Advantages for the exporting company

  1. International Factoring allows the exporting company to anticipate the collection of invoices issued to its clients in other countries, which increases its cash-flow.
  2. Reduction of administrative load, because the documentary processing is done by Gedesco.
  3. Insolvency risk coverage. With the non-recourse method, the exporting company, in addition to collecting in advance, improves its balance ratio by reducing the frozen assets in the accounts of foreign clients.
  4. Possibility of only contracting the collections from its foreign clients, without the need of this being linked to financing; this offers the exporting company the peace-of-mind by externalising this service that sometimes can be complicated by time differences, by language, even market practices.

Benefits for the exporting company

  • Reduction of administrative processing time for collection of the invoices.
  • Protection against non-payments.
  • Collection process carried out by the Import Factor.
  • Reduction of commercial risk of its client portfolio.
  • Increase of cash-flow.
  • Improvement of balance ratios.

For importing companies

If your company imports products from other countries, through FCI (Factors Chain International) we can also facilitate a credit rating of your company to your suppliers. We guarantee payment of the operation, avoiding the opening of Letters of Credit and facilitating the purchase.

Export Factoring

Export Factoring is a service by means of which our clients can advance the collection of their sales made to clients located outside of Spain.

We support the growth of our clients and we know that exporting can mean an important part of their client portfolio, therefore from Gedesco we facilitate the anticipated collection of their invoices.

The main advantages of Export Factoring are as follows:

  • Immediate financing of the invoices for sales made abroad.
  • Speed in obtaining the risk lines of their clients and agile operability.
  • Cash-flow improvement.
  • Elimination of insolvency risk, if you opt for the without recourse option.
  • Optimization of the balance ratios, because the sale is accounted as cash collection, choosing the non-recourse Factoring option.
  • Externalization of the collection process.
  • Ongoing monitoring of the client portfolio risk.
  • Increase of growth capacity.

Who can use Export Factoring?

Export Factoring is aimed at those companies having clients outside of Spain, whichever the sector they operate.

Having this service is especially important to motivate companies during their growth, because they assure secure collection of their sales, being able to obtain more clients and open new markets.

Who intervene in an Export Factoring operation?

Client or invoice issuer, this is the company that has performed the works or delivered the goods abroad. This will be the company requesting the Export Factoring.

The debtor or company that has contracted the services or purchased the goods from the Spanish company, and therefore is obliged to payment of the invoice.

The National Factoring Company, also called Export Factoring, will be the one offering the Export Factoring to its clients in order to export and anticipate collection of their sales.

The Import Factoring Company, located in the country of the debtor, who will grant the risk limit of the same.

Import Factoring

Import Factoring is a service through which international companies that sell goods to Spanish companies or institutions, could have risk coverage.

Gedesco approves credit limit for a specific international company buying in Spain, and we provide collection of accounts receivable, business information survey, and protection against bad debts for the company that is selling in Spain.

For foreign companies:

We are also active in Import factor.
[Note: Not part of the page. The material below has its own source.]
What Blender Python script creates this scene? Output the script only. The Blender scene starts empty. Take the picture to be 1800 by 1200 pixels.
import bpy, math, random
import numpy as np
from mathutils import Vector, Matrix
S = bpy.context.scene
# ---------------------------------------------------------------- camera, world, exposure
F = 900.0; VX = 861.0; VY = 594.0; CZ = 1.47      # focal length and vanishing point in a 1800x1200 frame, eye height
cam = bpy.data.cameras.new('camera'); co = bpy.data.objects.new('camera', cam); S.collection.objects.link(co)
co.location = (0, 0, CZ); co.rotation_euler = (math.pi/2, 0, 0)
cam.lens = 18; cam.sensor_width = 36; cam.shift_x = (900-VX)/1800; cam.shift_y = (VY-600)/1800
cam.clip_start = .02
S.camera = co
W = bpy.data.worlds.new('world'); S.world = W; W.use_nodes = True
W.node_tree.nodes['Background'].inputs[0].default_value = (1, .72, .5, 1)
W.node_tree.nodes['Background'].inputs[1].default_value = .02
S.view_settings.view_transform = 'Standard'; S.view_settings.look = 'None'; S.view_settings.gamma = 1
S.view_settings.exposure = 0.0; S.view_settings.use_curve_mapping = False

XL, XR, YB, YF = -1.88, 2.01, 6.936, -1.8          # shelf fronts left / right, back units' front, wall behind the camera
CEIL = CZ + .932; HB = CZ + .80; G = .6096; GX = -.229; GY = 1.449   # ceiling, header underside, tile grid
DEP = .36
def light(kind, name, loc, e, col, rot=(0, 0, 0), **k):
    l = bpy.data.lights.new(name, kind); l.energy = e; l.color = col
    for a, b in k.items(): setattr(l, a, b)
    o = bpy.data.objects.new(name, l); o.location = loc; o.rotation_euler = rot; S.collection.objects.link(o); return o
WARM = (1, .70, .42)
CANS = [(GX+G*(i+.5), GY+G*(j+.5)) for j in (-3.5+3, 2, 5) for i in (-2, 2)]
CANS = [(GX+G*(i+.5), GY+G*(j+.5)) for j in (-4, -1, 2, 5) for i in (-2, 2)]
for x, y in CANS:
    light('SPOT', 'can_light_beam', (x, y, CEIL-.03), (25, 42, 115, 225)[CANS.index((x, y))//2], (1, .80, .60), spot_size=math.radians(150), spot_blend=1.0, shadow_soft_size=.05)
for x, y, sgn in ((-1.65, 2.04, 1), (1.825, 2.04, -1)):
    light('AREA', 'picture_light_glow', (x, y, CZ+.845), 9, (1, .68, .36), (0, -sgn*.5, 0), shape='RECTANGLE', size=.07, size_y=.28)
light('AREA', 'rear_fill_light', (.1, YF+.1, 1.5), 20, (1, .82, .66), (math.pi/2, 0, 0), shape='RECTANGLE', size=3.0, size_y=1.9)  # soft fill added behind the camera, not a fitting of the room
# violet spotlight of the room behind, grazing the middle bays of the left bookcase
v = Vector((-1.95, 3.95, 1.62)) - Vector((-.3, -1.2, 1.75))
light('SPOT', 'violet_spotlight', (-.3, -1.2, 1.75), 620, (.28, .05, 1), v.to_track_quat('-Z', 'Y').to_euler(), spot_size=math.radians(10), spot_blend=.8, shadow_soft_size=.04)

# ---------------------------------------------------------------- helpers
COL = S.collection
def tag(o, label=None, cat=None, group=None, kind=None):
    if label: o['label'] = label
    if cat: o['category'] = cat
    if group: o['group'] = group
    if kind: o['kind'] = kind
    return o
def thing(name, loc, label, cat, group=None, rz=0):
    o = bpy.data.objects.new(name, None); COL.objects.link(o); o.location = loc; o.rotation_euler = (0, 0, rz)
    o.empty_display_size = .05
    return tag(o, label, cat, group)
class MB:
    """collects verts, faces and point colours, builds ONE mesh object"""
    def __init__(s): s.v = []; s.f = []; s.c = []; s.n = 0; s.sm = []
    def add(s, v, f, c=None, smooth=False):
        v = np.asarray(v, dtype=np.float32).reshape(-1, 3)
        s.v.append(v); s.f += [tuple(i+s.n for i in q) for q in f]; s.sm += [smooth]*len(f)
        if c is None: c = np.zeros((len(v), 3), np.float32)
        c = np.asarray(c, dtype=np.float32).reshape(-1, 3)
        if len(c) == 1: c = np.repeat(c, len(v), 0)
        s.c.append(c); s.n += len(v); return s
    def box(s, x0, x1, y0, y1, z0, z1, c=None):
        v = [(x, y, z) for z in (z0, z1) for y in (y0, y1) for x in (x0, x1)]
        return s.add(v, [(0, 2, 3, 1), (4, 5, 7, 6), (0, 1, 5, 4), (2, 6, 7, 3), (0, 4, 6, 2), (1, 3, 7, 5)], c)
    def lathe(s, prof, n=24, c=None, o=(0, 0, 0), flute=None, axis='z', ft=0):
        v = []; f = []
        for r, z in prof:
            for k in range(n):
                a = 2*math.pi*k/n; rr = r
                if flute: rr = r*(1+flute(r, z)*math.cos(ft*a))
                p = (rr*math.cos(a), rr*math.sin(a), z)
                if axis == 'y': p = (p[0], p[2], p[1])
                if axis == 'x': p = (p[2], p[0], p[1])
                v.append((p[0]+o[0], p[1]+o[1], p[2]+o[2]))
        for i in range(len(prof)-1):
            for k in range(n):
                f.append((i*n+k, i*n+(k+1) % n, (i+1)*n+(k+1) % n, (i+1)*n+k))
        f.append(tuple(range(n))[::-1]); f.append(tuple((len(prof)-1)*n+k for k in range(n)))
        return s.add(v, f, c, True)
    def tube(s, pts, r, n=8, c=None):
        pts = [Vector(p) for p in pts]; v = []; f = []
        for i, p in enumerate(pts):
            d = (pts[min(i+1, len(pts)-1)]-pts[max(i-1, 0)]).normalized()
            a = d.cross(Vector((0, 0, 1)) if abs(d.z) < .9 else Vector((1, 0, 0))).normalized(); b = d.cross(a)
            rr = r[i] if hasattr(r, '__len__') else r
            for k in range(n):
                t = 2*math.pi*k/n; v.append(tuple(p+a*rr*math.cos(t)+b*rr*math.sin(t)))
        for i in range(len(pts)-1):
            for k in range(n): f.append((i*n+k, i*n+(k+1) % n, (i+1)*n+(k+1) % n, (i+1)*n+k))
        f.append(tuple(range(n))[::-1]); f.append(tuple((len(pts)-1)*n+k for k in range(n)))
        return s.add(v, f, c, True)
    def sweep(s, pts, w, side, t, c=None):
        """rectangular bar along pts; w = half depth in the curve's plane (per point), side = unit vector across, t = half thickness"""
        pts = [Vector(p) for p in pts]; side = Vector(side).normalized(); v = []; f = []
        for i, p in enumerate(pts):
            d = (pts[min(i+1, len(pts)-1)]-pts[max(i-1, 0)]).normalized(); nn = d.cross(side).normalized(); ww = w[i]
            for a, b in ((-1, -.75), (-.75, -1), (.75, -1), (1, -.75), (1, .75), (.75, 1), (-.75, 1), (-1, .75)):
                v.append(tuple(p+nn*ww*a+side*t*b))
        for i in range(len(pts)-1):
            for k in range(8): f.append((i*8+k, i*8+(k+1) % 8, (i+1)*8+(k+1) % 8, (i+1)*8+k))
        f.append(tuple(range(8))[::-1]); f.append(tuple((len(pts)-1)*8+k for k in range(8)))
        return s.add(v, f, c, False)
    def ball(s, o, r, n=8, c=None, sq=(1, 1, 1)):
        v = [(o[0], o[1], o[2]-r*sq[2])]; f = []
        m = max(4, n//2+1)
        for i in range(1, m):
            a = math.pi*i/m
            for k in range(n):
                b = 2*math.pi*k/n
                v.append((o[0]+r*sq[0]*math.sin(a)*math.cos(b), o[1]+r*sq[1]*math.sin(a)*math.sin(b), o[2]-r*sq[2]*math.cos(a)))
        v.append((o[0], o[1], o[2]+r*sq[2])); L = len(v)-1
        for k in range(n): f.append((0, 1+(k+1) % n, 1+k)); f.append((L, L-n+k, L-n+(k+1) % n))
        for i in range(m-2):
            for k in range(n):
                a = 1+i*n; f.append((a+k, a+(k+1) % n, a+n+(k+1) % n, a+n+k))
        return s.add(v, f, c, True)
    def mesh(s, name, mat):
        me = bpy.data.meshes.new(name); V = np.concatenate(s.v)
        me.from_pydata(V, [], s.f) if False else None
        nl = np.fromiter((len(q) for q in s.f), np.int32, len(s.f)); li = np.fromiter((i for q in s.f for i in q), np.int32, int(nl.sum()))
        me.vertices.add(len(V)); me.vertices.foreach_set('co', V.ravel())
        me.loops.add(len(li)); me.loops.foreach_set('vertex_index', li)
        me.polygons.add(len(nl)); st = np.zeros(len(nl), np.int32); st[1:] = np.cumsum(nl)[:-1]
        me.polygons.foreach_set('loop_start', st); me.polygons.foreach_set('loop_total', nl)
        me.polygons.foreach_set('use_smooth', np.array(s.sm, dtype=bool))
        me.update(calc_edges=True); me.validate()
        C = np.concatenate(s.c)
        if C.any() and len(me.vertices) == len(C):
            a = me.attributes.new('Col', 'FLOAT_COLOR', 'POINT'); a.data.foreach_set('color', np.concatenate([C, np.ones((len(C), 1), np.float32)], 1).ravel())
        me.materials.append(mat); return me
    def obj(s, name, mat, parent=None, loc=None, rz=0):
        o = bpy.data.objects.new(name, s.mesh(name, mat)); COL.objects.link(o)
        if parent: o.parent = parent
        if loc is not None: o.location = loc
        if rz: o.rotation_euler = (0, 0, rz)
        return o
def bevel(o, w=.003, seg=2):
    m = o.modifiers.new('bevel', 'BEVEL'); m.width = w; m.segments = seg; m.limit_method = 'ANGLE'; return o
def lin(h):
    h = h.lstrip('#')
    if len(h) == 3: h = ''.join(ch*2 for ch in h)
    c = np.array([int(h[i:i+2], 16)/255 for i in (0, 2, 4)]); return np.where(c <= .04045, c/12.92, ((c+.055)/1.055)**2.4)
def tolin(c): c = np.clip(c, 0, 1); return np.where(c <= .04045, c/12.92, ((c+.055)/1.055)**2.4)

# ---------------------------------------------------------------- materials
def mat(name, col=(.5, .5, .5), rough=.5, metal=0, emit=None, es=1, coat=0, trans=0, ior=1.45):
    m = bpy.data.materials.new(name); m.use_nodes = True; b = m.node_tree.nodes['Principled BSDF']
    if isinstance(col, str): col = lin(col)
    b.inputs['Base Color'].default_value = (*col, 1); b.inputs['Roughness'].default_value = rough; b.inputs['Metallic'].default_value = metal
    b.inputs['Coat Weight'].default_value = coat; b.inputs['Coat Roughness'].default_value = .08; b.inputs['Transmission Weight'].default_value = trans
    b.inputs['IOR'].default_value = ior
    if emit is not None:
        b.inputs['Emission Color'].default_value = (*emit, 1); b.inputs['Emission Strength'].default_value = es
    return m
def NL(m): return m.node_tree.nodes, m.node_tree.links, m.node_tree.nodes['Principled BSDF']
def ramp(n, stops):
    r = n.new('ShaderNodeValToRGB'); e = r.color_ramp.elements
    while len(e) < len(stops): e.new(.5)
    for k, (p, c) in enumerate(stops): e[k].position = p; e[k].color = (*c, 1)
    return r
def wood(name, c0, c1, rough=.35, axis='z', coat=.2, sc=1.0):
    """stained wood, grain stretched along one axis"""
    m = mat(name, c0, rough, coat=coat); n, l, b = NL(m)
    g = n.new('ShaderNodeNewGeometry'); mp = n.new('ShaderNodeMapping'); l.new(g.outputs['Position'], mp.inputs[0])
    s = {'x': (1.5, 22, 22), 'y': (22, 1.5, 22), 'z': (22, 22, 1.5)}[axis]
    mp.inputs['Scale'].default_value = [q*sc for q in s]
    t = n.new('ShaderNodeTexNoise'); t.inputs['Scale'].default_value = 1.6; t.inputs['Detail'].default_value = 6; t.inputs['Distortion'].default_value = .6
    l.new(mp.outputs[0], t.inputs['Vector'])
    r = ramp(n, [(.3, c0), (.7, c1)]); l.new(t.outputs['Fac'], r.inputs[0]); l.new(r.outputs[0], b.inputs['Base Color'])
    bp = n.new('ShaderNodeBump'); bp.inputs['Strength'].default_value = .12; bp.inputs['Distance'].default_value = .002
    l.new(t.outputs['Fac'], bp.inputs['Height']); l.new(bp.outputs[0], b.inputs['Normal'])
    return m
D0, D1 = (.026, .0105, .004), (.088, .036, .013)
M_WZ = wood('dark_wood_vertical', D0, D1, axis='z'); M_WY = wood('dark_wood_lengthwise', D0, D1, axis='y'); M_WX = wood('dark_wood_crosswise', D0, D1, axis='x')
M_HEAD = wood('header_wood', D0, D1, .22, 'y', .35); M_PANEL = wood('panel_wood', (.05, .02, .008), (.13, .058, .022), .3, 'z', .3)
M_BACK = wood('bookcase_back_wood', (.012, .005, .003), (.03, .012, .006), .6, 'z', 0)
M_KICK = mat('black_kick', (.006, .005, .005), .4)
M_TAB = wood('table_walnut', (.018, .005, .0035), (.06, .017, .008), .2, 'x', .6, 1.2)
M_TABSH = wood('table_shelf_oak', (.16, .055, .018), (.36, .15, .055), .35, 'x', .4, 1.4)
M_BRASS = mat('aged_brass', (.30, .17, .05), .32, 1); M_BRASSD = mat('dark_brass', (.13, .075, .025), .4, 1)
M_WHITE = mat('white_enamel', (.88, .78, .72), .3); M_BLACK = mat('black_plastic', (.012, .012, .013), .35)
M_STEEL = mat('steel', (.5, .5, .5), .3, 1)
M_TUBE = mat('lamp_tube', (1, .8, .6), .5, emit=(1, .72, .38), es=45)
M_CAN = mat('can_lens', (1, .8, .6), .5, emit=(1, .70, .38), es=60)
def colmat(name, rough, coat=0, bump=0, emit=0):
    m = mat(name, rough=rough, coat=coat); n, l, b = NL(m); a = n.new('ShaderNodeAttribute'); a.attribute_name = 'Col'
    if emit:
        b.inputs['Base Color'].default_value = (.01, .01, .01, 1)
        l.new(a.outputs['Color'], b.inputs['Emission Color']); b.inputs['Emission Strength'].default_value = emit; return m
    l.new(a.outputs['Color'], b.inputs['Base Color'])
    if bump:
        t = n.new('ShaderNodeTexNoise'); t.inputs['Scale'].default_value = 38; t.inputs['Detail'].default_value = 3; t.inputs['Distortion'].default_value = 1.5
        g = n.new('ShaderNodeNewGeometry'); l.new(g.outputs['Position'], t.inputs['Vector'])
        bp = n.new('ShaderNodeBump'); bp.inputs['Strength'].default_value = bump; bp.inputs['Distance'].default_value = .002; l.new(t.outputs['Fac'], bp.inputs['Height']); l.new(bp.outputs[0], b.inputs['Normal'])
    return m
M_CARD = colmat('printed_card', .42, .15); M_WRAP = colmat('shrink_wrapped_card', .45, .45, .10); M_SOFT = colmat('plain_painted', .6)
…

We cover the sales of international companies on Spanish buyers and this can be also interesting for your company when negotiating with your suppliers, which are requiring you for guaranties to protect their sale.

For Spanish companies:

For Spanish companies that are buying to international companies, having this service means that they can fully enjoy the benefits of sales on open account and buy more goods with limited capital.

The usual system is to use the Letter of Credit which is a complicated and expensive tool that do not protect you in case that goods are not delivered properly. You will be obliged to pay if the documents have been well negotiated.

And you will have to pay considerable commissions for the Letter of Credit, while in import factoring you are not going to pay anything. The supplier cover all the costs involved.

In factoring you, as buyer, will always have the possibility to declare commercial dispute (if justified) before paying, but on the other hand, the seller will have the payment protection on our side if everything has been delivered accordingly.

So that your supplier and you are protected.

Propose your supplier to stablish a factoring limit on you when he is asking for a payment protection.

How does it work?

  • The Export Factor applies to Gedesco for a risk coverage.
  • Gedesco evaluates the Spanish company or Institution, as we cover public entities too.
  • Gedesco offers the risk coverage and approves the Export Factor’s request.
  • The buyer (Spanish company) pays at maturity to Gedesco, and Gedesco transfers the funds to the Export Factor.
  • The seller receives the payment through the Export Factor.

Interesting if you are a Correspondent from FCI:

Gedesco is able to provide you and your clients with coverage of the Spanish Public Sector entities.

It includes Central Government bodies and Regional bodies as well.

It will allow you and your clients to open a new factoring business line, closed up to now as no other correspondents cover this risk in Spain.

Gedesco will fulfil the PUA obligations according to the GRIF.